Les Robertson (LCG project leader)    Status
-2006年からPhase 2 (deployment)がスタート。 WLCG。
Collaboration board が組織され、2月に最初のミーティング。chair は N.Geddes。他の
組織構造も活発に活動している。組織、活動状況、資料はWLCGのWeb page ( http://lcg.web.cern.ch/LCG/ )

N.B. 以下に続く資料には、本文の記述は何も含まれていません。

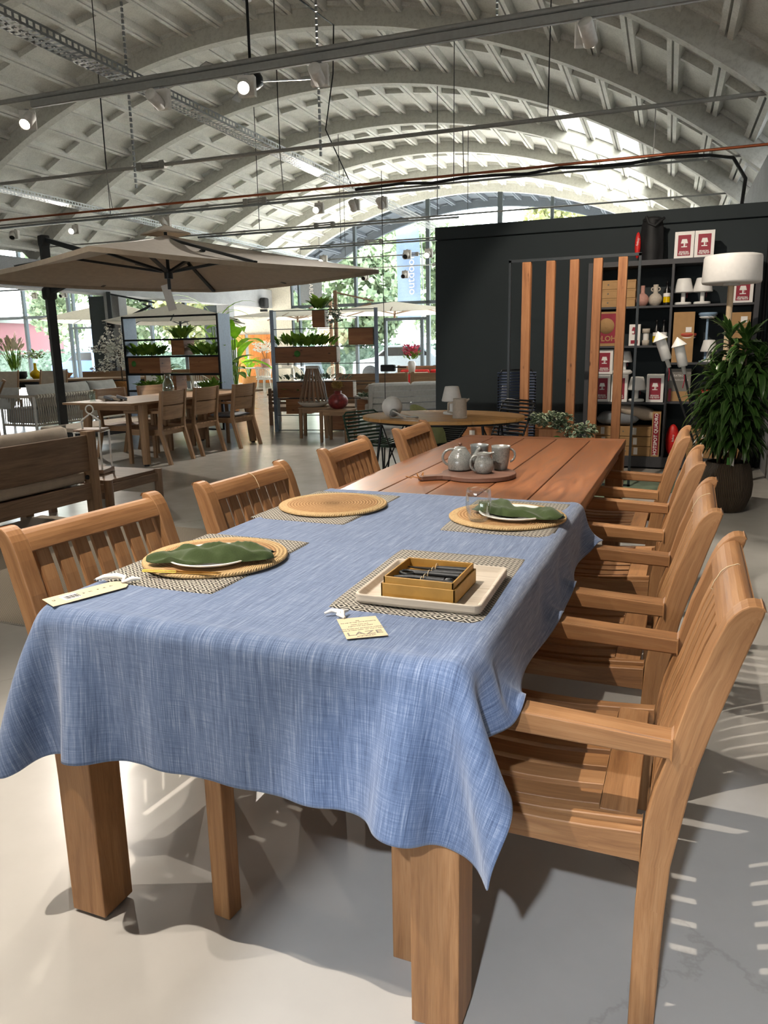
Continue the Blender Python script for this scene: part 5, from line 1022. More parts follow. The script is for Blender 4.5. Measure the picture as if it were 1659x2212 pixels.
def bottle(x, z, lb, h=.24, c='yellow_glass', y=YS + .05):
    o = thing('oil_bottle', lb, 'bottle', (x, y, z), 0, 'dark bottles with yellow labels'); MB().lathe([(0, 0), (.032, 0), (.034, .01), (.034, h * .6), (.012, h * .76), (.012, h * .9), (.02, h * .92), (.004, h), (0, h)], seg=20).build('body', M['black_plastic'], o)
    MB().lathe([(.0346, h * .12), (.0346, h * .35)], seg=20).build('yellow_label', M[c], o); MB().lathe([(.0347, h * .36), (.0347, h * .5)], seg=20).build('white_label', M['white_card'], o); return o
bottle(1.01, 1.675, 'dark bottle with yellow label beside the beige eared vase'); bottle(.93, 1.28, 'left dark bottle behind the rocket lamp, second shelf', .26); bottle(1.0, 1.28, 'right dark bottle behind the rocket lamp, second shelf', .26)
o = thing('flask', 'pale green and clear flask lantern on the second shelf', 'flask', (.83, YS + .04, 1.28)); MB().lathe([(0, 0), (.035, 0), (.035, .055), (0, .055)], seg=20).build('base', M['beige_ceramic'], o); MB().lathe([(.028, .055), (.028, .125)], seg=20).build('clear_tube', M['white_plastic'], o); MB().lathe([(0, .125), (.038, .125), (.038, .17), (0, .17)], seg=20).build('cap', M['beige_ceramic'], o)
# small white table lamps
def petit(loc, lb, s=1.0, grp='small white mushroom-shade lamps', mats=('white_plastic', 'white_plastic')):
    o = thing('table_lamp', lb, 'lamp', loc, 0, grp); o.scale = (s, s, s)
    MB().lathe([(0, 0), (.075, 0), (.08, .006), (.08, .02), (.074, .027), (.024, .03), (0, .03)], seg=28).build('base', M[mats[1]], o); MB().tube([(0, 0, .025), (0, 0, .13)], .021, 14).build('stem', M[mats[1]], o)
    MB().lathe([(0, .122), (.082, .12), (.092, .122), (.094, .13), (.066, .25), (.06, .258), (0, .262)], seg=32).build('lamp_shade', M[mats[0]], o); MB().tube([(.035, 0, .12), (.035, 0, .07)], .0025, 5).build('pull_switch', M['red_print'], o); return o
petit((1.165, YS + .09, 1.675), 'left white lamp of the pair on the upper right shelf'); petit((1.345, YS + .09, 1.675), 'right white lamp of the pair on the upper right shelf'); petit((.765, YS + .09, .70), 'white lamp between two crimson lamp boxes, third shelf down'); petit((.62, YS + .2, 1.005), 'white lamp half hidden behind last cedar post, above flat white bowl', .85)
o = MB().lathe([(0, 0), (.09, 0), (.11, .012), (.11, .03), (.09, .042), (0, .042)], seg=32).build('flat_lamp', M['white_plastic']); o.location = (.6, YS + .1, .986); tag(o, 'flat white disc lamp lying on a lamp box', 'lamp')
def disc_lamp(x, z, h, mat, lb):
    o = thing('disc_lamp', lb, 'lamp', (x, YS + .1, z), 0, 'slim lamps with disc heads'); MB().lathe([(0, 0), (.06, 0), (.06, .012), (.012, .02), (.012, h - .05), (0, h - .05)], seg=24).build('stand', M[mat], o); MB().lathe([(.0, h - .05), (.055, h - .048), (.088, h - .025), (.092, h - .01), (.085, h), (0, h)], seg=28).build('disc_head', M[mat], o); MB().lathe([(0, h - .062), (.06, h - .06), (.085, h - .04), (.0, h - .04)], seg=28).build('diffuser', M['white_plastic'], o); return o
disc_lamp(1.225, 1.105, .29, 'coral', 'coral disc-head lamp behind the right rocket lamp'); disc_lamp(1.41, 1.105, .49, 'pale_blue', 'pale blue disc-head lamp between the plant tips')
petit((1.44, YS + .09, 1.105), 'white lamp half hidden by dracaena leaves, right column', .85)
def cushion(name, c, size, mat, lb, rz=0, tilt=0, grp=None, ry=0, rx=0, cat='cushion'):
    t = MB(); sx, sy, sz = size
    def fn(u, v):
        a, b = (u - .5) * 2, (v - .5) * 2; e = (1 - abs(a) ** 3.5) ** .5 * (1 - abs(b) ** 3.5) ** .5 if abs(a) < 1 and abs(b) < 1 else 0
        k = 1 - .06 * (1 - a * a) * abs(b) ** 4; k2 = 1 - .06 * (1 - b * b) * abs(a) ** 4
        return Vector((a * sx / 2 * k2, b * sy / 2 * k, e * sz / 2 + noise.noise(Vector((a * 3 + c[0], b * 3, c[1]))) * sz * .08 * e))
    t.grid(fn, 16, 16); t.grid(lambda u, v: Vector((fn(1 - u, v).x, fn(1 - u, v).y, -fn(1 - u, v).z * .9)), 16, 16)
    o = t.build(name, mat, weld=True); o.location = c; o.rotation_euler = (tilt, ry, rz); tag(o, lb, cat, grp); return o
cushion('cushion', (.585, YS + .16, .515), (.45, .3, .15), M['cushion_dark'], 'dark grey cushion lying on cartons behind the last cedar post')
cushion('cushion', (.78, YS + .16, .585), (.42, .3, .14), M['cushion_beige'], 'pale sage cushion resting on the dark grey cushion', 0, 0, None, .25)
o = thing('pouch', 'shiny red nylon pouch standing on the bottom shelf by the divider', 'pouch', (1.15, YS + .05, .13)); t = MB()
t.ball((0, 0, .17), (.068, .06, .17), 24); t.build('body', M['red_fabric'], o); textmesh('lettering', 'fatboy', .03, M['white_card'], o, (.005, -.062, .2), (PI / 2, -PI / 2, 0), .0004)
tag(cushion('red_pouch', (1.45, YS + .15, .775), (.18, .16, .1), M['red_fabric'], 'small folded red nylon pouch behind the dracaena leaves', 0, 0, None), None, 'pouch')
o = thing('carry_bag', 'black drawstring carry bag with red pouch on top of the shelving unit', 'bag', (.83, 7.36, 2.12)); t = MB()
def bf(u, v):
    a = v * 2 * PI; r_ = (.115 + .02 * math.sin(3 * a) + .012 * noise.noise(Vector((u * 4, a, 1)))) * (1 - .25 * u ** 3); return (r_ * math.cos(a), r_ * .7 * math.sin(a), .40 * u - .0)
t.grid(bf, 14, 28); t.build('sack', M['black'], o); t = MB().ball((.0, 0, .4), (.1, .07, .035)); t.tube([(-.06, -.05, .43), (-.03, -.08, .36), (.03, -.085, .33), (.08, -.06, .38), (.11, -.02, .41)], .014, 8); t.build('drawstring', M['black'], o)
MB().ball((-.13, -.04, .16), (.03, .03, .13), 14).build('red_pouch', M['red_fabric'], o); textmesh('lettering', 'fatboy', .03, M['white_card'], o, (-.128, -.072, .19), (PI / 2, -PI / 2 + .2, 0), .0004)
# -- divider of cedar posts in a black steel frame
dv = thing('slatted_divider', 'room divider of upright cedar posts in a black steel frame', 'room divider', (0, 6.05, 0))
for x in (-.337, .805): MB().bx(x, x + .022, -.012, .012, 0, 2.07).build('upright', M['anthracite'], dv)
MB().bx(-.337, .827, -.012, .012, 2.05, 2.075).build('top_bar', M['anthracite'], dv); MB().bx(-.337, .827, -.012, .012, .012, .03).build('bottom_bar', M['anthracite'], dv)
for x in (-.208, .011, .222, .426, .638):
    p_ = MB().bx(x, x + .078, -.035, .035, .03, 2.046).build('cedar_post', M['cedar'], dv, .003)
# ivy planter at divider foot
def foliage(name, par, mat, c, rad, n, L_, w_, droop=.5, up=.5, seed=1, hang=0, fold=.12, nseg=3):
    rd = random.Random(seed); t = MB()
    for k in range(n):
        a_ = rd.uniform(0, 2 * PI); rr_ = rd.random() ** .5; p = Vector(c) + Vector((rad[0] * rr_ * math.cos(a_), rad[1] * rr_ * math.sin(a_), rad[2] * rd.uniform(-1, 1) * (1 - .5 * rr_)))
        d = Vector((math.cos(a_ + rd.uniform(-.7, .7)), math.sin(a_ + rd.uniform(-.7, .7)), rd.uniform(up - .6, up + .6)))
        l = L_ * rd.uniform(.6, 1.2); t.leaf(p, d, l, w_ * rd.uniform(.7, 1.2), droop, nseg, rd.uniform(-.5, .5), fold)
    return t.build(name, mat, par)
iv = thing('ivy_planter', 'cedar planter with trailing variegated ivy behind the far table end', 'planter', (.16, 5.8, 0))
MB().bx(-.12, .14, -.1, .1, 0, .56).build('wooden_box', M['cedar'], iv, .003); MB().lathe([(0, 0), (.045, 0), (.045, .002), (0, .002)], (.045, -.102, .46), 24, Matrix.Rotation(PI / 2, 3, 'X')).build('round_sticker', M['green_sticker'], iv)
foliage('ivy_foliage', iv, M['ivy'], (-.03, -.02, .64), (.17, .12, .08), 260, .055, .05, .5, .3, 5); foliage('trailing_ivy', iv, M['ivy'], (.22, -.06, .55), (.16, .08, .08), 170, .05, .045, .6, .1, 6)
# -- dracaena in ribbed pot
dr = thing('potted_dracaena', 'tall leafy dracaena in a ribbed brown pot right of the table', 'potted plant', (1.60, 5.27, 0))
MB().lathe([(0, 0), (.125, 0), (.15, .02), (.19, .13), (.195, .22), (.18, .32), (.155, .385), (.145, .39), (.14, .375), (.165, .3), (.17, .25)], seg=56).build('pot', M['pot'], dr); MB().lathe([(0, .34), (.15, .34)], seg=28).build('soil', M['soil'], dr)
rd = random.Random(11)
stems = [((-.05, .0), (-.12, -.02, 1.0)), ((.03, .03), (.06, .02, 1.28)), ((0, -.05), (.02, -.08, .86)), ((.06, -.02), (.16, -.03, 1.15)), ((-.03, .05), (-.05, .1, 1.32))]
t = MB(); lf = MB()
for (bx_, by_), (ex, ey, ez) in stems:
    pts = [(bx_ + (ex - bx_) * q + .015 * math.sin(q * 9 + ez * 5), by_ + (ey - by_) * q, .33 + (ez - .33) * q) for q in [k / 9 for k in range(10)]]; t.tube(pts, [.017 - .007 * k / 9 for k in range(10)], 8)
    for k in range(150):
        q = rd.random() ** .75; i = q * 8.99; a, b = pts[int(i)], pts[int(i) + 1]; p = Vector(a).lerp(Vector(b), i % 1)
        if p.z < .5: continue
        an = rd.uniform(0, 2 * PI); d = Vector((math.cos(an), math.sin(an), rd.uniform(.2, 1.1))); lf.leaf(p, d, rd.uniform(.2, .33) * (.8 if p.z > 1.1 else 1), rd.uniform(.038, .056), rd.uniform(.9, 2.0), 6, rd.uniform(-.4, .4), .15)
    for k in range(16):
        an = rd.uniform(0, 2 * PI); d = Vector((math.cos(an) * .55, math.sin(an) * .55, 1)); lf.leaf(pts[-1], d, rd.uniform(.18, .27), .04, rd.uniform(.4, 1.0), 5, 0, .15)
for k in range(120):
    an = rd.uniform(0, 2 * PI); rr_ = rd.uniform(.02, .16); p = (rr_ * math.cos(an) + .02, rr_ * math.sin(an), rd.uniform(.55, 1.15)); lf.leaf(p, (math.cos(an), math.sin(an), .5), rd.uniform(.16, .26), .042, 1.5, 5, rd.uniform(-.4, .4), .15)
t.build('stem', M['bark'], dr); lf.build('leaves', M['dracaena'], dr)
MB().bx(-.012, .02, -.155, -.153, .3, .44).build('care_tag', M['green_sticker'], dr); MB().bx(.021, .038, -.155, -.153, .3, .44).build('care_tag', M['white_card'], dr)
# -- floor lamp and rocket lamps
fm = thing('drum_floor_lamp', 'tall floor lamp with wide white drum shade behind the dracaena', 'floor lamp', (1.565, 6.3, 0))
MB().lathe([(0, 0), (.16, 0), (.16, .02), (0, .025)], seg=32).build('base', M['white_plastic'], fm); MB().tube([(0, 0, .02), (0, 0, 1.84)], .026, 14).build('pole', M['pole_wood'], fm)
MB().lathe([(0, 1.80), (.215, 1.795), (.235, 1.80), (.242, 1.815), (.235, 2.01), (.228, 2.028), (.2, 2.035), (0, 2.035)], seg=48).build('lamp_shade', M['white_plastic'], fm); MB().lathe([(0, 1.78), (.07, 1.78), (.07, 1.80)], seg=24).build('socket', M['white_metal'], fm)
def rocket(tip, foot, lb):
    o = thing('rocket_lamp', lb, 'garden lamp', foot, 0, 'white rocket-shaped stake lamps'); d = Vector(tip) - Vector(foot); Ln = d.length; R = rot_to(d) @ Matrix.Rotation(PI / 2, 3, 'Y')
    q = lambda r, s_: (r, s_)
    MB().lathe([(0, Ln), (.062, Ln - .075), (.06, Ln - .08), (.04, Ln - .078)], seg=28, R=R, smooth=False).build('cone_cap', M['white_plastic'], o); MB().lathe([(.041, Ln - .08), (.041, Ln - .24), (.034, Ln - .25), (.017, Ln - .252), (.016, Ln - .315), (0, Ln - .315)], seg=28, R=R).build('lamp_body', M['white_plastic'], o)
    dn = d.normalized(); MB().tube([(0, 0, 0), tuple(dn * (Ln - .31))], .009, 8).build('stake', M['black'], o); MB().tube([tuple(dn * (Ln - .3)), tuple(dn * (Ln - .34) + Vector((-.005, -.03, -.02))), tuple(dn * (Ln - .4) + Vector((-.03, -.03, -.03)))], .004, 6).build('red_strap', M['red_print'], o); return o
rocket((1.012, 5.6, 1.40), (1.52, 5.62, .02), 'left white rocket-shaped lamp leaning on its black stake'); rocket((1.165, 5.66, 1.352), (1.50, 5.70, .02), 'right white rocket-shaped lamp leaning on its black stake')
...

−2005年9−12月にService Challenge 3 (SC3)を行った。実証試験。30以上の
センターが参加。LCGのT1は全て参加。
-センター運用の改善、Gridソフトウエアの安定性など成果が得られた。
-SC3で設定したゴールは達成したが、これはLHCが動き出した時に要求されるもの
より遥かに低いものではある。ー> SC4
-データ転送 (T0−>T1): 1GB/sec を達成  (LHC運転時には1.6GB/secが目標)
-20000 LCG jobs/dayを維持

-2006年6月からSC4。パイロットLHCサービスT0、T1、T2が参加。最終テスト/開発フェーズ
-DAQ->T0->T1
-オフライン解析:データ記録、キャリブレーション、再構成、シミュレーション、解析
目標:MoUのサービスレベルの90%.
           LHC稼働時のスピードでT0からT1への転送、記録。
現在準備中。
   1.6GB/secの転送スピードを短時間だが実現。
                      
Chris Eck (LCG resource coordinator)  Resources status, Financial plan

-LCG phase 1は2005年に完了。Voluntary baseで資源を供給。

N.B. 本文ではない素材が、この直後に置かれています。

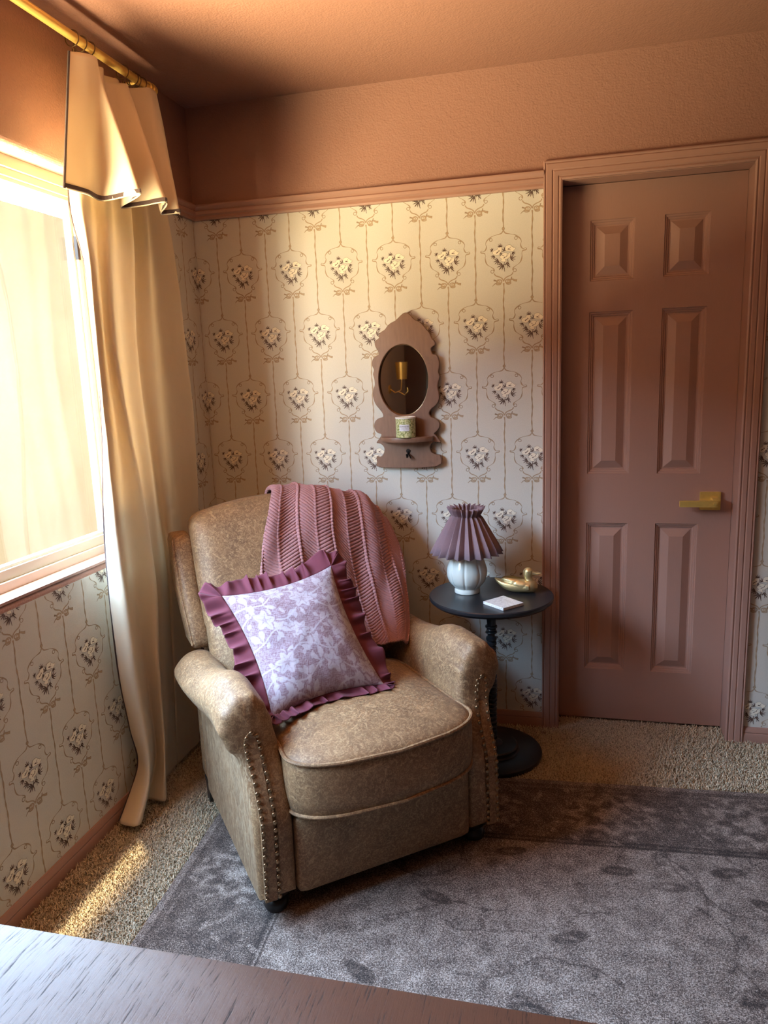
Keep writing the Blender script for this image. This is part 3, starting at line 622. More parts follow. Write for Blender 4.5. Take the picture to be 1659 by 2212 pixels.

 Phase 1 収支: +0.5MCHF繰り越し(最終的には+0.8M)。とはいえ、約1.8MCHFの
支払いが2006年度にシフトしたせいでもある(ネットワーク、空調)。
-MoUサインの状況。 全部で約30、これまでに18のFAがサイン(含、東大)。約束
された資源のうち約80%はサインされた。
-地域センターの資源。T1/T2 summary table.
-実験の要求に比べて20−30%不足。
  コメント: 
実験
    -ALICE, ATLAS : 実験の要求は調整の余地ない。
    -LHCb:提供される資源に会わせていろいろ調整した(している)。
    -限られた資源をどのようにshareするかを考えるべきだ。
    -現在のモンテカルロのイベントは控えめだ。もっと増やさねばならなくなったら破綻だよ。 
FA
  -現在の約束した資源は、確実に提供できるものである。今後の増強についての
議論は時期が早すぎる。
-もっと増やすつもりでいるFAもある。
    なにしろ、今後の重要課題のひとつ。 LHCCからは、まだコメントなし。
-CERNの資源、予算
  CERN LCG予算の表。
-年次プロファイルを調整した。少々の予算増加もあり(0.78MCHF)。
-人件費はOK。ただし、これは機器の費用にしわよせ。
-LCG運用のためのインフラストラクチャーや人件費は切り詰められないので、不足は
CAF(CERN Analysis Facility)に行く。
-CAFは、計画では要求量の80%。しかし、予算はさらにその83%になる。
コメント:
-CERNに予算の余裕はない(Naudi)。更に赤字を増やさないかぎり。
-CAFはCERNの責任であり、むやみに外部に要求すべきでない。これも、今後の
重要課題。RRBだけの議題でなく、広く議論すべき。